Well, blow me if Warne didn’t rip this flippin’ leg-spinner three foot. With no warm-up, no practice deliveries, his very first ball produced that trademark fizzing sound through the air.
‘Ah, pretty good that,’ Warne said. ‘I don’t think I’ll bother with another.’
The jaws on these two young kids just dropped. They are two nice young leg-spinners, who can both give the ball a pleasant little spin, but Warney absolutely tore his one ball. That was enough to confirm to anyone what we already knew – he’s a flaming genius.
His presence is enough to inspire a team, and I remember the way Australia reacted to his return in the 1998–9 Ashes. We had just won at Melbourne, bowling the Aussies out in what you might call English conditions, to reduce the score to 2–1, with one Test to play. But who was back for that final Test in Sydney? And they made damned sure there would be nothing in the pitch for the seamers, as they prepared what could best be described as a dustbowl for Warne, Stuart MacGill and Colin Miller, who opened the bowling with off-cutters and then switched to spin later in the innings, to operate on. In those conditions the returning superstar might have run amok, but his presence only served to inspire MacGill, who had been phenomenal in that series, even further. He took a dozen wickets to Warne’s two as we lost by 98 runs. Imagine how good a career MacGill would have had without the greatest-ever exponent of the art of leg-spin pissing on his chips.
As a character, as a mate and as a performer, Warne is absolutely top of the tree. When he waltzed into our box at Sky for the second Ashes Test of 2009 it was obvious that he had done things in television before. And it also helped that he is a complete natural. Regularly people will ask me, ‘What’s the best advice you’ve ever had?’ They are normally talking about cricket and are expecting a reply like ‘Keep your elbow high and play with the full face.’ But I sidestep the technical stuff and tell them that the best thing to do is what comes naturally. To me, that is what Warne does. He is just so comfortable on screen, and what you see is what you get.
Certainly, Warney being himself helped me click with him on air, and it wasn’t long before I got him going. We were chatting away about what we had been up to between Test matches, and Shane was recalling a memorable few days up at Archerfield in Scotland, playing golf with Beefy. ‘Oh mate,’ he said, and proceeded to ramble about doing this, doing that, having clearly had a spanking good time. Knowing he was a lad of great manners, however, I just knew he would come back with ‘What you been up to?’ Right on cue, he did so.

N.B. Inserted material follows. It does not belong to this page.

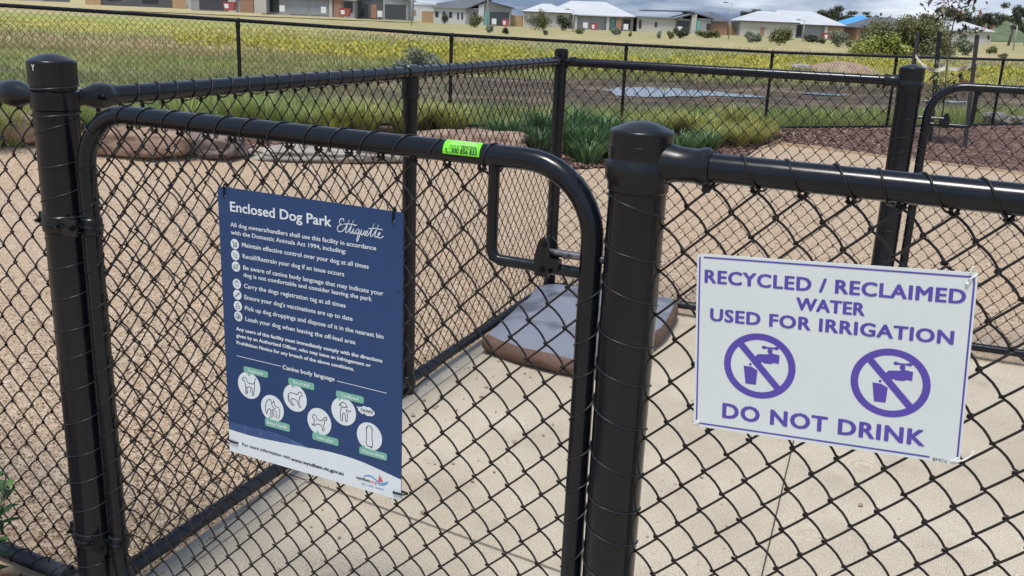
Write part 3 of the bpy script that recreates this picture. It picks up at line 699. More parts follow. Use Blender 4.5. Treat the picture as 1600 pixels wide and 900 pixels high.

‘Actually, I’ve been to LA,’ I replied.
‘Oh, that’s great, mate, yeah, I like LA. Love it, in fact.’
‘Do you? Have you been to Lower Accrington? Oh, of course you have.’
‘Pardon?’
The following week, I told him, attempting to put a serious spin on things, that I was off to the USA. ‘Whereabouts?’ he asked.
‘The Uther Side of Accrington.’
We were having a ball, bouncing off each other, and getting paid for it. But he was certainly becoming wary of my humour, so I waited for the next Test match before I snared him again.
‘Been anywhere nice, Shane?’ I said.
‘You’re not getting me with that one again, Bumble,’ came back the reply.
‘C’mon, where’ve you been?’
He relented and started telling me how he’d done this and done that.
‘Great,’ I said, adding a hurried, muffled ‘Well I’ve been to T-o-u-r-k-e-e.’
‘What?’ he said, giving a quick glance at my lack of tan. ‘You’ve been to Turkey?’